Jakiś czas temu miałam fazę na misterne malunki- pierwszym moim starciem z tego typu zdobieniem już pokazałam w TYM poście. Tym razem jednak postawiłam na klasyczną czerń i mat.
Zabawa z tintami kusiła mnie od jakiegoś czasu. Nigdy jednak nie miałam takiego zapału by usiąść i wymieszać lakiery. Jak już w końcu się spięłam to postanowiłam wymieszać czerń i stworzyć coś w stylu “rajstop” (tak mi się to kojarzy ^^). Do stworzenia mojego lakieru użyłam starego Poshe i dosłownie z 4 kropel czerni od My Secret. Lakier szybko nabrał upragnionego koloru i był gotowy do zabawy.
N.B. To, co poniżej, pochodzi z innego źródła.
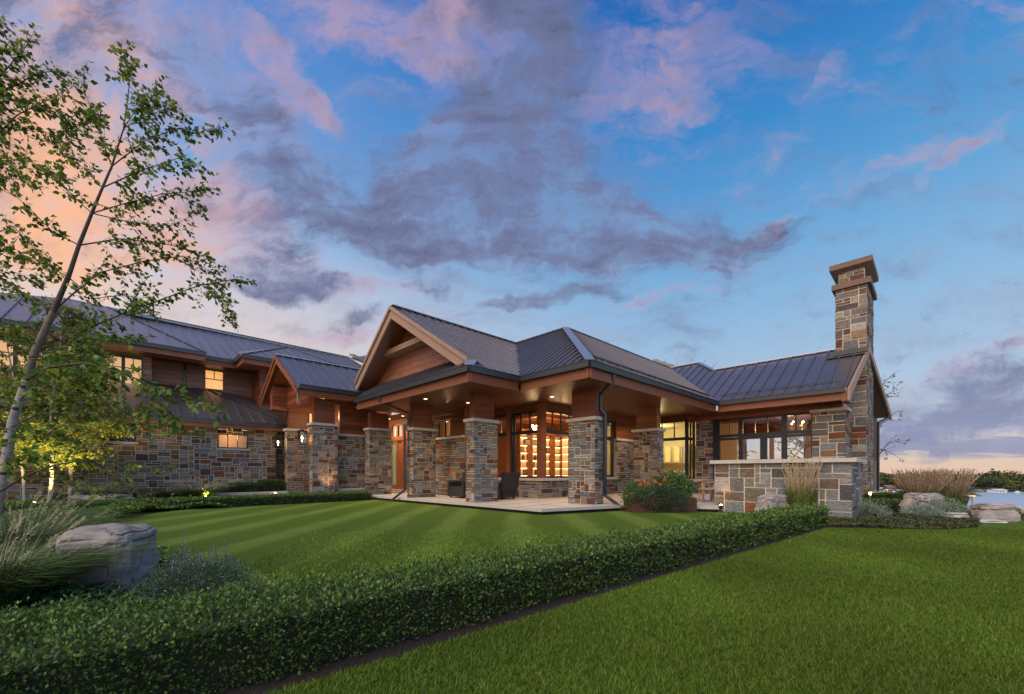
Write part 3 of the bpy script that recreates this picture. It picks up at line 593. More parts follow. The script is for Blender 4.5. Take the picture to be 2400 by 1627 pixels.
# end wall, far side and roof edge of the wing
masonry(hp, 'stone_wall', [('l', 2.35, -1, 20.2, 27, -.4, 3.9)], [(20.2, 27, 2.35, 2.6, -.4, 3.9)], .13)
m = MB(); m.prism([(20.2, 2.36, 3.9), (27, 2.36, 3.9), (22.23, 2.36, 5.95)], Vector((0, .2, 0))); m.build('gable_wall', M['siding'], hp)
m = MB(); m.prism([(18.42, 2.05, 3.92), (22.2, 1.83, 6.17), (22.2, 1.83, 5.87), (18.42, 2.05, 3.52)], Vector((0, .07, 0))); m.prism([(22.2, 1.83, 6.17), (27.95, 1.48, 3.9), (27.95, 1.48, 3.6), (22.2, 1.83, 5.87)], Vector((0, .07, 0))); m.build('wing_rake', M['rake'], hp)
m = MB(); m.prism([(22.2, 1.9, 6.0), (27.8, 1.6, 3.75), (27.8, 2.36, 3.75), (22.2, 2.36, 6.0)], .04); m.build('wing_soffit', M['soffit'], hp)
wbox(hp, 'soffit_return', 'trim', 18.5, 19.5, 2.12, 2.3, 3.5, 3.86)
# snow guards
def guard(p, q_, n):
    p, q_ = Vector(p), Vector(q_); m = MB(); m.beam(p+Vector((0, 0, .09)), q_+Vector((0, 0, .09)), .05, .035)
    for i in range(n):
        c = p.lerp(q_, (i+.5)/n); m.box(c.x-.03, c.x+.03, c.y-.03, c.y+.03, c.z-.02, c.z+.09)
    m.build('snow_guard', M['gutter'], hp)
guard((9.75, 6.8, plane_z(B_, 0, 6.8)), (18.6, 6.8, plane_z(B_, 0, 6.8)), 22); guard((18.95, 2.35, plane_z(W_, 18.95, 0)), (18.95, 6.5, plane_z(W_, 18.95, 0)), 10)
# chimney
ch = empty('chimney', (0, 0, 0)); ch.parent = hp
CPL = [(21.6, 1.9), (23.6, 1.76), (23.7, 2.8), (21.7, 2.9)]
masonry(ch, 'chimney_stack', [('r', 21.6, -1, 1.88, 2.88, -.3, 8.5), ('l', 1.88, -1, 21.58, 23.9, -.3, 8.5), ('r', 23.9, 1, 1.88, 2.88, 4, 8.5), ('l', 2.86, 1, 21.6, 23.6, 5, 8.5)], [(21.6, 23.9, 1.88, 2.86, -.3, 8.5)], .125)
wbox(ch, 'chimney_band', 'chimneycap', 21.47, 24.03, 1.75, 2.99, 8.52, 8.74)
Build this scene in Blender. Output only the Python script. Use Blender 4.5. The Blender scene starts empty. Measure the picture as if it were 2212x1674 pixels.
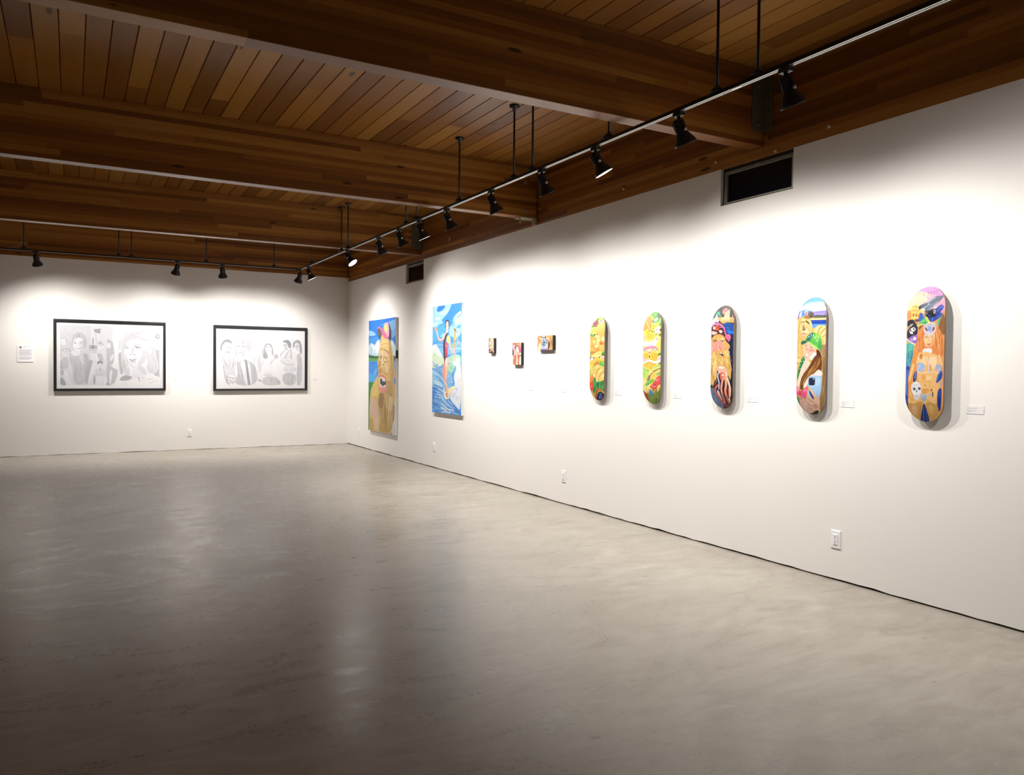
# Gallery interior: white walls with track lit paintings and skateboard decks under a timber ceiling.
# Metres. Corner of the two walls at the origin: right wall in the plane x = 0 (running to -y),
# back wall in the plane y = 0 (running to -x), floor z = 0.
import bpy, bmesh, math, random
import numpy as np
from mathutils import Vector, Matrix
random.seed(7)
sc = bpy.context.scene
col = sc.collection
PI = math.pi

# ------------------------------------------------------------------ object helpers
class MB:
    """collects vertices and faces for one mesh"""
    def __init__(s): s.v = []; s.f = []; s.m = []; s.sm = []
    def face(s, idx, m=0, sm=False): s.f.append(tuple(idx)); s.m.append(m); s.sm.append(sm)
    def box(s, x0, x1, y0, y1, z0, z1, m=0):
        n = len(s.v)
        s.v += [(x, y, z) for z in (z0, z1) for y in (y0, y1) for x in (x0, x1)]
        for q in ((0,2,3,1),(4,5,7,6),(0,1,5,4),(2,6,7,3),(0,4,6,2),(1,3,7,5)): s.face([n+i for i in q], m)
        return s
    def prism(s, prof, axis, a, b, m=0, sm=False):
        """profile of 2D points swept along axis ('x','y','z') from a to b"""
        n = len(s.v); k = len(prof)
        for t in (a, b):
            for p, q in prof:
                s.v.append({'x': (t, p, q), 'y': (p, t, q), 'z': (p, q, t)}[axis])
        for i in range(k):
            j = (i+1) % k; s.face((n+i, n+j, n+k+j, n+k+i), m, sm)
        s.face([n+i for i in reversed(range(k))], m); s.face([n+k+i for i in range(k)], m)
        return s
    def lathe(s, prof, seg=24, m=0, M=None, caps=True, sm=True):
        """profile of (r, z) revolved about z, then transformed by M"""
        n = len(s.v); M = M or Matrix()
        for r, z in prof:
            for i in range(seg):
                a = 2*PI*i/seg; s.v.append(tuple(M @ Vector((r*math.cos(a), r*math.sin(a), z))))
        for k in range(len(prof)-1):
            for i in range(seg):
                j = (i+1) % seg
                s.face((n+k*seg+i, n+k*seg+j, n+(k+1)*seg+j, n+(k+1)*seg+i), m, sm)
        if caps:
            s.face([n+i for i in reversed(range(seg))], m); L = n+(len(prof)-1)*seg
            s.face([L+i for i in range(seg)], m)
        return s
    def tube(s, pts, r, seg=8, m=0):
        pts = [Vector(p) for p in pts]; n = len(s.v); up = Vector((0.31, 0.52, 0.79))
        for i, p in enumerate(pts):
            d = (pts[min(i+1, len(pts)-1)] - pts[max(i-1, 0)]).normalized()
            a = d.cross(up).normalized(); b = d.cross(a)
            for k in range(seg):
                t = 2*PI*k/seg; s.v.append(tuple(p + a*r*math.cos(t) + b*r*math.sin(t)))
        for i in range(len(pts)-1):
            for k in range(seg):
                j = (k+1) % seg; s.face((n+i*seg+k, n+i*seg+j, n+(i+1)*seg+j, n+(i+1)*seg+k), m, True)
        s.face([n+k for k in reversed(range(seg))], m); L = n+(len(pts)-1)*seg; s.face([L+k for k in range(seg)], m)
        return s
    def build(s, name, mats, parent=None, bevel=0.0, tag=None):
        me = bpy.data.meshes.new(name)
        me.from_pydata(s.v, [], s.f)
        for mt in (mats if isinstance(mats, (list, tuple)) else [mats]): me.materials.append(mt)
        me.polygons.foreach_set('material_index', s.m); me.polygons.foreach_set('use_smooth', s.sm)
        bm = bmesh.new(); bm.from_mesh(me)
        bmesh.ops.recalc_face_normals(bm, faces=bm.faces)
        if bevel:
            ed = [e for e in bm.edges if len(e.link_faces) == 2 and e.calc_face_angle(0) > 0.9]
            bmesh.ops.bevel(bm, geom=ed, offset=bevel, segments=2, affect='EDGES', profile=0.6)
        bm.to_mesh(me); bm.free(); me.update()
        o = bpy.data.objects.new(name, me); col.objects.link(o)
        if parent: o.parent = parent
        if tag: setp(o, *tag)
        return o

def setp(o, label, cat, group=None):
    o['label'] = label; o['category'] = cat
    if group: o['group'] = group
    return o
def thing(name, label, cat, loc=(0,0,0), group=None):
    o = bpy.data.objects.new(name, None); o.empty_display_size = 0.05; o.location = loc
    col.objects.link(o)
    return setp(o, label, cat, group)
def structure(o): o['kind'] = 'structure'; return o

# ------------------------------------------------------------------ node helpers
class NT:
    def __init__(s, name):
        s.mat = bpy.data.materials.new(name); s.mat.use_nodes = True
        s.nt = s.mat.node_tree; s.nt.nodes.clear()
        s.out = s.nt.nodes.new('ShaderNodeOutputMaterial')
        s.b = s.nt.nodes.new('ShaderNodeBsdfPrincipled'); s.nt.links.new(s.b.outputs[0], s.out.inputs[0])
    def n(s, t, **kw):
        o = s.nt.nodes.new('ShaderNode'+t)
        for k, v in kw.items(): setattr(o, k, v)
        return o
    def put(s, sock, v):
        if hasattr(v, 'is_linked') or hasattr(v, 'links'): s.nt.links.new(v, sock)
        elif isinstance(v, (tuple, list)) and len(v) == 3 and sock.type == 'RGBA': sock.default_value = (*v, 1)
        else: sock.default_value = v
    def math(s, op, a, b=None, c=None):
        o = s.n('Math', operation=op)
        for i, v in enumerate((a, b, c)):
            if v is not None: s.put(o.inputs[i], v)
        return o.outputs[0]
    def mix(s, f, a, b, mode='MIX'):
        o = s.n('Mix', data_type='RGBA', blend_type=mode)
        s.put(o.inputs[0], f); s.put(o.inputs[6], a); s.put(o.inputs[7], b); return o.outputs[2]
    def pos(s):
        o = s.n('TexCoord'); sp = s.n('SeparateXYZ'); s.nt.links.new(o.outputs['Object'], sp.inputs[0]); return sp.outputs
    def vec(s, x, y, z):
        o = s.n('CombineXYZ')
        for i, v in enumerate((x, y, z)): s.put(o.inputs[i], v)
        return o.outputs[0]
    def noise(s, v, scale=5, detail=3, rough=0.5, dist=0.0):
        o = s.n('TexNoise'); s.put(o.inputs['Vector'], v); s.put(o.inputs['Scale'], scale)
        o.inputs['Detail'].default_value = detail; o.inputs['Roughness'].default_value = rough; o.inputs['Distortion'].default_value = dist
        return o.outputs[0]
    def white(s, v):
        o = s.n('TexWhiteNoise', noise_dimensions='3D'); s.put(o.inputs['Vector'], v); return o.outputs[0]
    def voro(s, v, scale=1.0, out='Distance', rnd=1.0):
        o = s.n('TexVoronoi'); s.put(o.inputs['Vector'], v); s.put(o.inputs['Scale'], scale); s.put(o.inputs['Randomness'], rnd)
        return o.outputs[out]
    def ramp(s, f, stops, interp='LINEAR'):
        o = s.n('ValToRGB'); s.put(o.inputs[0], f); e = o.color_ramp; e.interpolation = interp
        while len(e.elements) < len(stops): e.elements.new(0.5)
        for el, (p, c) in zip(e.elements, stops):
            el.position = p; el.color = (*c, 1) if len(c) == 3 else c
        return o.outputs[0]
    def ss(s, v, a, b, lo=0.0, hi=1.0):
        o = s.n('MapRange', interpolation_type='SMOOTHSTEP'); s.put(o.inputs[0], v)
        for i, x in enumerate((a, b, lo, hi)): o.inputs[1+i].default_value = x
        return o.outputs[0]
    def set(s, color=None, rough=None, spec=None, metal=None, bump=None, bump_d=0.01, bump_s=0.3):
        if color is not None: s.put(s.b.inputs['Base Color'], color)
        if rough is not None: s.put(s.b.inputs['Roughness'], rough)
        if spec is not None: s.b.inputs['Specular IOR Level'].default_value = spec
        if metal is not None: s.b.inputs['Metallic'].default_value = metal
        if bump is not None:
            o = s.n('Bump'); o.inputs['Strength'].default_value = bump_s; o.inputs['Distance'].default_value = bump_d
            s.put(o.inputs['Height'], bump); s.nt.links.new(o.outputs[0], s.b.inputs['Normal'])
        return s.mat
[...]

Na zdjęciach widać dwie warstwy mojej mieszanki- lakier na prawdę słabiutko krył i było widać końcówki paznokcia, ale w końcu o to mi chodziło. Na niego czarną farbką akrylową zmalowałam misterne malunki, a całość pokryłam matującym topem. Całe zestawienie prezentowało się naprawdę elegancko.
Co myślicie o tego typu zdobieniu? Podoba wam się takie eleganckie mani? I czy podoba wam się trend na tinty?